9 The gentle hum of a motorcycle in the distance ... helmeted hero approaching anonymously ... suspense building ... tension mounting ... totally predictable and unsurprising climax needed.

8 Liz’s poodle skirt, bobby sox and pom-poms gathering waayyy too much dust lately

Jason: I can't explain any of this to you, Liz, but right now, I really need a place to stay and NOBODY can know about it!

Liz: You mean, you want me to lie to Lucky?

Jason: Yes.

Liz: Okay! :)))

7 Though he mastered the phrase "Want fries with that?", Burton always forgot to suggest to customers that they try McDonald’s new Crispy Lava-Filled Breakfast Turnovers.

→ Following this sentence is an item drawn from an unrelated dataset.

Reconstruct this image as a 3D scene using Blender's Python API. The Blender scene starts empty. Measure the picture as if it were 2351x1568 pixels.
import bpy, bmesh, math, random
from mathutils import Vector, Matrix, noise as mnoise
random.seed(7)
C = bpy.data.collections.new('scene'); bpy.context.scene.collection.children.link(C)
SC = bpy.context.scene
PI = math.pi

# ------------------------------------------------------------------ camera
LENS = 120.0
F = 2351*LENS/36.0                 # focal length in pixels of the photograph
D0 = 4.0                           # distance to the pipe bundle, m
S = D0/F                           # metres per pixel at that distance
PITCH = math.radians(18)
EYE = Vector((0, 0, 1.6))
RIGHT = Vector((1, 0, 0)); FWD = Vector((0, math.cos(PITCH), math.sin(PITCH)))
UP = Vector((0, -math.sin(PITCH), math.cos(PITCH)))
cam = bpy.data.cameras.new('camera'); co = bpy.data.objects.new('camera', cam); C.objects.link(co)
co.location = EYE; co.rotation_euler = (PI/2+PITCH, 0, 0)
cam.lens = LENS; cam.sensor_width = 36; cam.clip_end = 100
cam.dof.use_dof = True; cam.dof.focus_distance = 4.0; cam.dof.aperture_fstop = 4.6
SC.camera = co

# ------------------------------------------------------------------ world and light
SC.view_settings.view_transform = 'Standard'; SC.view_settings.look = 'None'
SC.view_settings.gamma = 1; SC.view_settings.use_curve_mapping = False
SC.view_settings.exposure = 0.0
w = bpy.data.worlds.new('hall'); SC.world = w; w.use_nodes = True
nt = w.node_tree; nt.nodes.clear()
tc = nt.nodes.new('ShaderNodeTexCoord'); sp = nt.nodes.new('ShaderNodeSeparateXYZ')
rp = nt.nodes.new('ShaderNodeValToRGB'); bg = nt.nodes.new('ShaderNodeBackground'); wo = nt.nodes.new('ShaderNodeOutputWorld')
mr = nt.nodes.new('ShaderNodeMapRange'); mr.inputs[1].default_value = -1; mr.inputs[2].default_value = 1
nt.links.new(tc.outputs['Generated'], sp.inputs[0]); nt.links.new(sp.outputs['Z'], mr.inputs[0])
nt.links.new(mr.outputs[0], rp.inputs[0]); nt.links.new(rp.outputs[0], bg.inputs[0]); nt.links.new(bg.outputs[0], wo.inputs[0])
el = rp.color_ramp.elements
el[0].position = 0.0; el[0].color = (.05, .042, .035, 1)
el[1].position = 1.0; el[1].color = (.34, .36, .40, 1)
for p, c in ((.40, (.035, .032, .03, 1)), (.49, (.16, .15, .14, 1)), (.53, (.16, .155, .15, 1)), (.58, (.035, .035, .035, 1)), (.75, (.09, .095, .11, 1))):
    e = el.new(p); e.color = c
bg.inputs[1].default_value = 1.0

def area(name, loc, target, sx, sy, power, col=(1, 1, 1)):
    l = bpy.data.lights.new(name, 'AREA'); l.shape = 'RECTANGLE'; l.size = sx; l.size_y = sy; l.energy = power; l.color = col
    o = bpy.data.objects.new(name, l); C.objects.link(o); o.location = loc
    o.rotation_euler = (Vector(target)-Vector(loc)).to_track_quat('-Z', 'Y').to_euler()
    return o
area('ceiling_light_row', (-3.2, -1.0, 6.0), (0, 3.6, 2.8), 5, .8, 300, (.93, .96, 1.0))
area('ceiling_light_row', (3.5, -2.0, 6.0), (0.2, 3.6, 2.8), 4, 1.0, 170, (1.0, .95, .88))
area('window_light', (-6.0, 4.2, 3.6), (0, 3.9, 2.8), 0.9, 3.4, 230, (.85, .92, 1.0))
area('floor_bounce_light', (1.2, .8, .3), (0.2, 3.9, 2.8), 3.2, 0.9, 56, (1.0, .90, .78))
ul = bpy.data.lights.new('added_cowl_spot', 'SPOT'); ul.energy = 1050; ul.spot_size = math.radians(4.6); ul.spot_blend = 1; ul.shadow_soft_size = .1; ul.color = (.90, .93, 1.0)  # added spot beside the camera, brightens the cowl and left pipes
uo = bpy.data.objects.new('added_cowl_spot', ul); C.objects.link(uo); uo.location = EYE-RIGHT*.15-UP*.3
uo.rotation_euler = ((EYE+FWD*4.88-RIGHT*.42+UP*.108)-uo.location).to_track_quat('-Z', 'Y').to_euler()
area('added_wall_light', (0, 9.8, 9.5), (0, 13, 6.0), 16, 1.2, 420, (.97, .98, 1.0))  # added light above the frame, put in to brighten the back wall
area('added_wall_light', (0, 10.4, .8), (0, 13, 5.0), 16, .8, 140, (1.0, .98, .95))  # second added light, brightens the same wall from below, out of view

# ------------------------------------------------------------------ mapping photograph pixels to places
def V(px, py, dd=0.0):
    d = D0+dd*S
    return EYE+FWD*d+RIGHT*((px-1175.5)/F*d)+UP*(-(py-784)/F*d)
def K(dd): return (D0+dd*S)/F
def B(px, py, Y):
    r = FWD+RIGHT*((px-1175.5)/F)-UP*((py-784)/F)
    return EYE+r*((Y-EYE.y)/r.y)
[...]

6 Well, SOMEONE had to follow Lily Melgar as Yet Another Person From Sonny’s Past We Don’t Give A Shit About Coming Back Into The Show For No Good Reason

5 TPTB confirm that Anna Lee is officially too old and feeble to portray the only self-righteously indignant Quartermaine on the show

4 Wal-Mart isn’t hiring

3 Despite the wig, make-up and what critics called "a perfectly pretty face," audiences STILL didn’t much care for Burton in "The Vagina Monologues"

2 The words "Steve," "Burton," "Pilot," and "Cancelled" uttered in the same breath during recent TV exec meeting.

And the Number One Irrefutable Sign That Jason Morgan/Steve Burton Are Coming Back to Port Charles is ...

Break-in at Smithsonian Institute shows only one missing item: Fonzie’s leather jacket!